[Task to complete]
Output every line below exactly.

============

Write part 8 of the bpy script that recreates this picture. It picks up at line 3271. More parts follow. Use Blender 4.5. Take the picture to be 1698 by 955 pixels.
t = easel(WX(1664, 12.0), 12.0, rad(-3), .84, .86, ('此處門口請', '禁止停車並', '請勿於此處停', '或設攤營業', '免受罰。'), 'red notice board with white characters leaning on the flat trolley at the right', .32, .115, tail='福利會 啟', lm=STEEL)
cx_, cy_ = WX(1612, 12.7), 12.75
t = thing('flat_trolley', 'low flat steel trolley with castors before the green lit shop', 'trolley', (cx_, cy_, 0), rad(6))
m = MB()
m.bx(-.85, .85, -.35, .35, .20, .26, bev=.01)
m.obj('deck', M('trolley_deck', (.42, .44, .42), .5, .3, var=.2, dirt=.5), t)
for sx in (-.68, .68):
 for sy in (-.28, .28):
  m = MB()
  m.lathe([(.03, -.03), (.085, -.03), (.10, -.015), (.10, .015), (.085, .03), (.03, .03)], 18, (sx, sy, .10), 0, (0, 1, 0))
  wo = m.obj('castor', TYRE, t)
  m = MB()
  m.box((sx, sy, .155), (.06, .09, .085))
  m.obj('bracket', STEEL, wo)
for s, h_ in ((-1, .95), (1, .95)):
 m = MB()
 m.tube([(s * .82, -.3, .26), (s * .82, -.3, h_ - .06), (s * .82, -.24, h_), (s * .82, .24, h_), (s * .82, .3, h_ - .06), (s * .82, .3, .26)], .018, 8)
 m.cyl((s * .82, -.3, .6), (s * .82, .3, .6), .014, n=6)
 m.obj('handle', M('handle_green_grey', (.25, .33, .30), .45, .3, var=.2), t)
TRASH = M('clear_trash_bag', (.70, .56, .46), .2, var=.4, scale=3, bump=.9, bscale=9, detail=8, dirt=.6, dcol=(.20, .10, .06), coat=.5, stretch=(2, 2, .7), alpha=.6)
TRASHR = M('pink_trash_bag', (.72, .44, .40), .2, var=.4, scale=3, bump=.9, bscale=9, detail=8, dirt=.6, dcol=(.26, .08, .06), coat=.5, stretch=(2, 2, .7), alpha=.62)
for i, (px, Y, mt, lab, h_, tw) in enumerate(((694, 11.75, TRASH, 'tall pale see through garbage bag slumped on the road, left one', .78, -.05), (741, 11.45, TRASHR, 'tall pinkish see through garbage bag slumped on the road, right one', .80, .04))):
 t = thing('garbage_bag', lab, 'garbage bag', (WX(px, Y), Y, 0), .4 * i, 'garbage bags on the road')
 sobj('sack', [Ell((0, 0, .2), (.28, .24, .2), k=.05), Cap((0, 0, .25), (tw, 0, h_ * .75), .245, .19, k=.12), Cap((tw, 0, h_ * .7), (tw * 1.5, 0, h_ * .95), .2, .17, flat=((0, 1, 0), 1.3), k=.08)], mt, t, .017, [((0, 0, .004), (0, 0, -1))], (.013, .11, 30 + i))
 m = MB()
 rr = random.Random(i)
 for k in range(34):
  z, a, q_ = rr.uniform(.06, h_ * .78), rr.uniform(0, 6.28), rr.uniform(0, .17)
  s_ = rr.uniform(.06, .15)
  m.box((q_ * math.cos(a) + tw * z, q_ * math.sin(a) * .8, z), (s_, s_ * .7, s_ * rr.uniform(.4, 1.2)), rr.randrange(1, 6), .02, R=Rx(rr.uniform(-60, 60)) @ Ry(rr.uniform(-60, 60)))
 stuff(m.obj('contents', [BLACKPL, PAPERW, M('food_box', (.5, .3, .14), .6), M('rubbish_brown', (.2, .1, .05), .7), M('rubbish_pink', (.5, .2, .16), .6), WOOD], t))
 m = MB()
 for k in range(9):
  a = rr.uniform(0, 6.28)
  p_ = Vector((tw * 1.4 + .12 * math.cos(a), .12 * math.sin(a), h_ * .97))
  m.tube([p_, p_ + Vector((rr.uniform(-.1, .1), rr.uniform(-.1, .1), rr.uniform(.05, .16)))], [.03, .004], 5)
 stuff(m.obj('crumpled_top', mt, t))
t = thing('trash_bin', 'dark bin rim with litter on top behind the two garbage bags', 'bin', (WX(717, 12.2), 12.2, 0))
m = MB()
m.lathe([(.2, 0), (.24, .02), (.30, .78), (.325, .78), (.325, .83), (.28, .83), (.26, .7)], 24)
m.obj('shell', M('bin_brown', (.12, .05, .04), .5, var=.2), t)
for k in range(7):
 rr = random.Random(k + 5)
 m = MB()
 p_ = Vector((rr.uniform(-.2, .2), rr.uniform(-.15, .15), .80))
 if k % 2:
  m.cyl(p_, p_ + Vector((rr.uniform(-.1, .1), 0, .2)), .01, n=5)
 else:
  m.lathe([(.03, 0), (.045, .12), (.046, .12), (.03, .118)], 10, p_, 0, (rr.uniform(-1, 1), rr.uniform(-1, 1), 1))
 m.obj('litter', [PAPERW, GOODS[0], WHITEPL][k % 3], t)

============

[Answer to the problem]
Write part 8 of the bpy script that recreates this picture. It picks up at line 3271. More parts follow. Use Blender 4.5. Take the picture to be 1698 by 955 pixels.
t = easel(WX(1664, 12.0), 12.0, rad(-3), .84, .86, ('此處門口請', '禁止停車並', '請勿於此處停', '或設攤營業', '免受罰。'), 'red notice board with white characters leaning on the flat trolley at the right', .32, .115, tail='福利會 啟', lm=STEEL)
cx_, cy_ = WX(1612, 12.7), 12.75
t = thing('flat_trolley', 'low flat steel trolley with castors before the green lit shop', 'trolley', (cx_, cy_, 0), rad(6))
m = MB()
m.bx(-.85, .85, -.35, .35, .20, .26, bev=.01)
m.obj('deck', M('trolley_deck', (.42, .44, .42), .5, .3, var=.2, dirt=.5), t)
for sx in (-.68, .68):
 for sy in (-.28, .28):
  m = MB()
  m.lathe([(.03, -.03), (.085, -.03), (.10, -.015), (.10, .015), (.085, .03), (.03, .03)], 18, (sx, sy, .10), 0, (0, 1, 0))
  wo = m.obj('castor', TYRE, t)
  m = MB()
  m.box((sx, sy, .155), (.06, .09, .085))
  m.obj('bracket', STEEL, wo)
for s, h_ in ((-1, .95), (1, .95)):
 m = MB()
 m.tube([(s * .82, -.3, .26), (s * .82, -.3, h_ - .06), (s * .82, -.24, h_), (s * .82, .24, h_), (s * .82, .3, h_ - .06), (s * .82, .3, .26)], .018, 8)
 m.cyl((s * .82, -.3, .6), (s * .82, .3, .6), .014, n=6)
 m.obj('handle', M('handle_green_grey', (.25, .33, .30), .45, .3, var=.2), t)
TRASH = M('clear_trash_bag', (.70, .56, .46), .2, var=.4, scale=3, bump=.9, bscale=9, detail=8, dirt=.6, dcol=(.20, .10, .06), coat=.5, stretch=(2, 2, .7), alpha=.6)
TRASHR = M('pink_trash_bag', (.72, .44, .40), .2, var=.4, scale=3, bump=.9, bscale=9, detail=8, dirt=.6, dcol=(.26, .08, .06), coat=.5, stretch=(2, 2, .7), alpha=.62)
for i, (px, Y, mt, lab, h_, tw) in enumerate(((694, 11.75, TRASH, 'tall pale see through garbage bag slumped on the road, left one', .78, -.05), (741, 11.45, TRASHR, 'tall pinkish see through garbage bag slumped on the road, right one', .80, .04))):
 t = thing('garbage_bag', lab, 'garbage bag', (WX(px, Y), Y, 0), .4 * i, 'garbage bags on the road')
 sobj('sack', [Ell((0, 0, .2), (.28, .24, .2), k=.05), Cap((0, 0, .25), (tw, 0, h_ * .75), .245, .19, k=.12), Cap((tw, 0, h_ * .7), (tw * 1.5, 0, h_ * .95), .2, .17, flat=((0, 1, 0), 1.3), k=.08)], mt, t, .017, [((0, 0, .004), (0, 0, -1))], (.013, .11, 30 + i))
 m = MB()
 rr = random.Random(i)
 for k in range(34):
  z, a, q_ = rr.uniform(.06, h_ * .78), rr.uniform(0, 6.28), rr.uniform(0, .17)
  s_ = rr.uniform(.06, .15)
  m.box((q_ * math.cos(a) + tw * z, q_ * math.sin(a) * .8, z), (s_, s_ * .7, s_ * rr.uniform(.4, 1.2)), rr.randrange(1, 6), .02, R=Rx(rr.uniform(-60, 60)) @ Ry(rr.uniform(-60, 60)))
 stuff(m.obj('contents', [BLACKPL, PAPERW, M('food_box', (.5, .3, .14), .6), M('rubbish_brown', (.2, .1, .05), .7), M('rubbish_pink', (.5, .2, .16), .6), WOOD], t))
 m = MB()
 for k in range(9):
  a = rr.uniform(0, 6.28)
  p_ = Vector((tw * 1.4 + .12 * math.cos(a), .12 * math.sin(a), h_ * .97))
  m.tube([p_, p_ + Vector((rr.uniform(-.1, .1), rr.uniform(-.1, .1), rr.uniform(.05, .16)))], [.03, .004], 5)
 stuff(m.obj('crumpled_top', mt, t))
t = thing('trash_bin', 'dark bin rim with litter on top behind the two garbage bags', 'bin', (WX(717, 12.2), 12.2, 0))
m = MB()
m.lathe([(.2, 0), (.24, .02), (.30, .78), (.325, .78), (.325, .83), (.28, .83), (.26, .7)], 24)
m.obj('shell', M('bin_brown', (.12, .05, .04), .5, var=.2), t)
for k in range(7):
 rr = random.Random(k + 5)
 m = MB()
 p_ = Vector((rr.uniform(-.2, .2), rr.uniform(-.15, .15), .80))
 if k % 2:
  m.cyl(p_, p_ + Vector((rr.uniform(-.1, .1), 0, .2)), .01, n=5)
 else:
  m.lathe([(.03, 0), (.045, .12), (.046, .12), (.03, .118)], 10, p_, 0, (rr.uniform(-1, 1), rr.uniform(-1, 1), 1))
 m.obj('litter', [PAPERW, GOODS[0], WHITEPL][k % 3], t)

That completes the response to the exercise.